Off the Shelf: Popular for Young Adults (Book Review)

With the release of the  movie version of The Giver, the first novel in Lois Lowry's quartet, new life has been bestowed upon the award-winning collection.  Messenger was by far my favorite of the first three which is why I'm skipping right past reviews for The Giver and Gathering Blue.  It had a valuable and insightful philosophical message on human nature, along with action and fantasy, and it did a lovely job of tying in the lives and fates of the endearing and likable heroes of the first two books, Jonas and Kira respectively. 

In this haunting tale we see how greed, selfishness and vanity can destroy all that is good with civilization when allowed to take precedence over its humanity.  Forest then becomes a metaphor for how these evils can spread and take over a society, a valuable lesson for young readers.

While Matty's persona comes to fruition, we are also reunited with Jonas (now simply referred to as Leader) and Kira.  I liked that "the gifts" possessed by these and other main figures were explained further and became critical components to the overall plot.  I know many readers were disappointed with the end of this novel (I won't ruin it for you), but it should not have come as a surprise since Matty is told by Leader throughout the story to "save his gift."

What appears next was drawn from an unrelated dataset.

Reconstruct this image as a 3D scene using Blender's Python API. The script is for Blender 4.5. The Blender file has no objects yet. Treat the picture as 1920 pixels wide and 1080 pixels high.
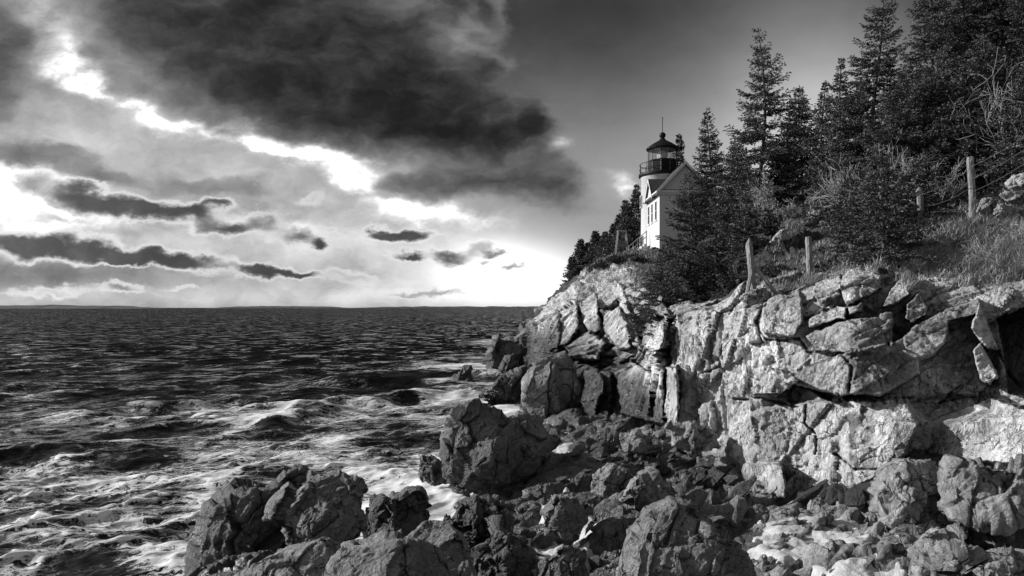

However, there are still some aspects that are left unresolved for the reader. For instance, I loved the story line of the Trade Mart, but felt a bit robbed that Lowry didn't elaborate further.  Trade Mart is where Villagers trade parts of their soul for material or superficial possessions leading to the eventual demise of the core of their community.  Considering this facet of life in Village is what ends up destroying the very foundation for which it was formed, the novel leaves too many unanswered questions pertaining to it.    Also, while the book reunites its readers with Jonas and Kira, it does not fill in the gaps as to why and how they are who they are today.  In the novel, eight years have passed since we left Jonas in The Giver, two critical years since leaving Kira in Gathering Blue, and readers miss out on crucial happenings in both their lives. 

Is this a good series for your child?  Well, my seventh grader liked The Giver, but said it got a bit boring toward the end (a statement I'll attest to.)  I read Gathering Blue, but admitted to my son I didn't think he would enjoy it on the basis that there wasn't enough action.  However, now that I've read Messenger, I've re-evaluated my suggestion to him.  I think he will really enjoy Messenger, BUT (because I'm a stickler for order) only if he goes back and reads Gathering Blue first.  They are easy enough books to read and not long, and it will be worth it.  I would recommend the entire series to grades 6 and up - most younger readers may miss out on the symbolism and inferences needed to fully grasp the overall message of the novel.

Lowry does a wonderful job of keeping the reader interested with an intriguing and mysterious plot, plus gives Messenger enough action to keep the attention of most tweens and teens. I am looking forward to reading Son, the final book in this quartet, which was, admittedly, an afterthought by the author.   Maybe some of the holes will be filled.